Honestly, this is such an original and clever story and Moriarty really pulls you in wth short chapters that flit between Cherry’s story – she’s the Death Lady – and one of a small group of passengers who have been given the short straw – a death predicted for the near future. Understandably their responses vary from being a bit worried, angry, or shrugging the predictions off as nonsense. That is until some of the predictions begin to come true.
Cherry is a pleasant looking, reserved woman of around seventy who arrives on the plane tired and a bit dehydrated. Her mother was a well-known fortune-teller in the Sydney suburb where Cherry grew up. You might think that Cherry has inherited this profession and continued to practise. But Cherry’s a maths geek from a young age. How her life develops takes the reader through the sixties and seventies and on, so that we eventually form a clear picture of why she had her ‘funny turn’ on the plane.
The lady sighs. She turns to appraise Leo.
Leo says, ‘You’re telling us how and when we’re going to die?’

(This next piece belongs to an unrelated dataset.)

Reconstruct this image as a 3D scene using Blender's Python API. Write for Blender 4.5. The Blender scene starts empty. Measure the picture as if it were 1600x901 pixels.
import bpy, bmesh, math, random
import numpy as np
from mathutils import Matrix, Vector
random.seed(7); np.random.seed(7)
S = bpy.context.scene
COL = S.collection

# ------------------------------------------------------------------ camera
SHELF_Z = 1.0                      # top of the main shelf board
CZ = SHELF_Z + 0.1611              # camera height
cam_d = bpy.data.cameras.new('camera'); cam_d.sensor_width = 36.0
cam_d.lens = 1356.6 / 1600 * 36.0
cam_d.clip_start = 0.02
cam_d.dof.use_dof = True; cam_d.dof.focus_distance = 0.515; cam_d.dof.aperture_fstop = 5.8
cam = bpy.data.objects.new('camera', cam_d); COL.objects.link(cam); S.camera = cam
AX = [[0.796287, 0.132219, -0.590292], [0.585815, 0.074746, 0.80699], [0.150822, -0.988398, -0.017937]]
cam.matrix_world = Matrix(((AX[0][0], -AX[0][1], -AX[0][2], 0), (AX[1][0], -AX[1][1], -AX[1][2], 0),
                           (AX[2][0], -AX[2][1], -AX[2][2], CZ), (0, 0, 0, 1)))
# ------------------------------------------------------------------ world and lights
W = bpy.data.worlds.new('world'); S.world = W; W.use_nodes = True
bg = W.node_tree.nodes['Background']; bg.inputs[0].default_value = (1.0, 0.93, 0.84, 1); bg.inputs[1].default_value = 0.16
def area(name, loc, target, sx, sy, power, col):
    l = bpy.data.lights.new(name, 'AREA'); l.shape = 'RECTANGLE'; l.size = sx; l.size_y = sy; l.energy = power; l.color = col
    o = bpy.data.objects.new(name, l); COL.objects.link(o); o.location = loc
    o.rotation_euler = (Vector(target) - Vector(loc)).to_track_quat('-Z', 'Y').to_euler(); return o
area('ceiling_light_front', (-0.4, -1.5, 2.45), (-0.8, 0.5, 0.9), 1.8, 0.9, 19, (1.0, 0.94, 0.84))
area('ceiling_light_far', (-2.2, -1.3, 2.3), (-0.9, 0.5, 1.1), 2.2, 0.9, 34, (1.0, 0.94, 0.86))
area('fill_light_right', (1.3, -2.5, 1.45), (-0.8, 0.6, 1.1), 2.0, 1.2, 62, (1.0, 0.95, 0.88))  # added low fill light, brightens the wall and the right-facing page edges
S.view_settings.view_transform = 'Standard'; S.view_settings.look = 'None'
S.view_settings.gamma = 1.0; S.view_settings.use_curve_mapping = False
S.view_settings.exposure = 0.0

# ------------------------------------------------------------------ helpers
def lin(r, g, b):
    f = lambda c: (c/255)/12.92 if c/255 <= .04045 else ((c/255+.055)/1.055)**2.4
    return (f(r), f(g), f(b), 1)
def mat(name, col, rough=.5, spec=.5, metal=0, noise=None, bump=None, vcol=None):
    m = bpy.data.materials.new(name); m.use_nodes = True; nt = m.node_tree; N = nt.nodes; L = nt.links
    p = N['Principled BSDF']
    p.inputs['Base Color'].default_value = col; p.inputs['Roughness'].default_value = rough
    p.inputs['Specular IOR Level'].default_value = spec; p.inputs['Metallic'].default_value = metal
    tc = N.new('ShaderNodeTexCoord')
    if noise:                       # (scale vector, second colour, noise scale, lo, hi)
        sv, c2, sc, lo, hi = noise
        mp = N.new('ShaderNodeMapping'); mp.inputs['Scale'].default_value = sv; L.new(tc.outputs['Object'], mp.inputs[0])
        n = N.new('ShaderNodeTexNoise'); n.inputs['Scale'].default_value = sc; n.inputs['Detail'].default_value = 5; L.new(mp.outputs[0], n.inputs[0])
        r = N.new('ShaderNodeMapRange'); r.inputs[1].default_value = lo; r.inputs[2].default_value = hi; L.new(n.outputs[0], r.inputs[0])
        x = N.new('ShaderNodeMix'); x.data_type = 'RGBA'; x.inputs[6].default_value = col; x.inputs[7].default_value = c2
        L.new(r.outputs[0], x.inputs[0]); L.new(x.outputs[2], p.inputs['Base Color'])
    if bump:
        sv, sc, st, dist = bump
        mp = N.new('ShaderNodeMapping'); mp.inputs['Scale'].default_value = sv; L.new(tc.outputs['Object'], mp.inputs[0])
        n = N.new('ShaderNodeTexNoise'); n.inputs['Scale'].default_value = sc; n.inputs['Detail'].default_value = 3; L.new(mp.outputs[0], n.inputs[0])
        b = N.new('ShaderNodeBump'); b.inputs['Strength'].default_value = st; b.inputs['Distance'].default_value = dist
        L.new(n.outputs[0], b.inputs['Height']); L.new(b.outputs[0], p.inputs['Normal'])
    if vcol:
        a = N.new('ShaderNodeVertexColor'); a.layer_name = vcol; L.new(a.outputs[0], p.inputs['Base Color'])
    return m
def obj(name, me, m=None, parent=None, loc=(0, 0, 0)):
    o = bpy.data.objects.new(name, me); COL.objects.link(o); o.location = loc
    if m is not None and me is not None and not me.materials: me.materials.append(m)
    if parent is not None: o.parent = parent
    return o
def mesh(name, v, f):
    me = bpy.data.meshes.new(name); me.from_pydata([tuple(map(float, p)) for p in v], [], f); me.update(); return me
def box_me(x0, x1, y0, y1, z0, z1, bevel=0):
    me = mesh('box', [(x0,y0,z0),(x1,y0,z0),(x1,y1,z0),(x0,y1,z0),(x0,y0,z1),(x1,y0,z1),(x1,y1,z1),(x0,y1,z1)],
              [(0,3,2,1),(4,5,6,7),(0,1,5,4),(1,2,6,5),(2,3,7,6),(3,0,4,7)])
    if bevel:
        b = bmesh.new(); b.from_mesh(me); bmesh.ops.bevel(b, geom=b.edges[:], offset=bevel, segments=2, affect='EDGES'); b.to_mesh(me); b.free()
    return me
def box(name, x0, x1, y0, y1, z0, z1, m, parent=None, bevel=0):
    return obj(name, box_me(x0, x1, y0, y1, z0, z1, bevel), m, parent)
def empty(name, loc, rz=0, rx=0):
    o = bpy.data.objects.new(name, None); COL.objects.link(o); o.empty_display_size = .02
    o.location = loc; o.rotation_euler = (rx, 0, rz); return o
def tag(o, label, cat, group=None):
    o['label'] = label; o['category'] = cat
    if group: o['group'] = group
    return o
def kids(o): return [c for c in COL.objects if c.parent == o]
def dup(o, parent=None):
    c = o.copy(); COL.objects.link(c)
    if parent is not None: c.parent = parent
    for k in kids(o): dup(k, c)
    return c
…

Later he will berate himself. He will think he should have followed Sue’s lead and shut her down, but his feelings are mixed up with memories of his beloved grandmother’s confused face and how he – Leo! – could make it smooth and peaceful when he went along with her delusions. He was better at it than his sisters. Those were the last gifts he gave her. He will do the same for this lady. It doesn’t matter what nonsense she is talking.
‘Cause of death. Age of death,’ says the lady. ‘It’s really very simple.’
‘Sounds very simple,’ agrees Leo. ‘Give it to me straight.’
Meanwhile we get to know the half-dozen or so “doomed” passengers and how they deal with what they’ve been told. There’s Allegra, the cabin manager, stunningly beautiful, loves her job and yet has a family history which includes depression. Is she really likely to taker her own life in the next year? There’s engineer Leo, a loving family man, late for his daughter’s performance in a school production, supposedly going to die in a workplace accident. He chums up with Ethan, 30 years old and returning from the funeral of a friend, who has died suddenly, leaving Ethan to wonder about seizing the day.
There’s also the ER nurse in her sixties, still fit and active, as well as the bride, with her new husband, still in their wedding regalia, both women given terrible predictions. But possibly the most difficult to hear is the young mother, Paula, who has had to deal with an unsettled baby through the whole flight, which included a two-hour delay, only to learn at the end of it that her boy will die by drowning, aged seven.
We follow each of these characters, their stories woven in with Cherry’s, as their ‘death-day’ looms. It’s nail-biting stuff, as they’re all likeable people with busy lives, loves and families. You get to the middle of the book as the first predictions seem to come true, wondering if you’re going to like what happens next. Is this some kind of ‘And Then There Were None’ (Agatha Christie) scenario?
Well, you’ll have to read it to find out. I will say that it was interesting to read a book that deals with our mortality, an issue we tend to put to the back of our minds. But in the cases of Leo, Ethan, Allegra and co, death is suddenly there in their minds all the time. And the idea of what you might do differently if you knew what was in your cards, or tea leaves. The question of how much of our destiny do we hold in our hands.
I enjoyed all these character’s stories, even Cherry’s, who seems unlikeable at first, cruel even. I galloped through Here One Moment, desperate to find out the what happened – so it’s a four-star read from me. If you’re doing the 52 Book Club Challenge, Liane Moriarty has a sister Nicole Moriarty who also writes fiction.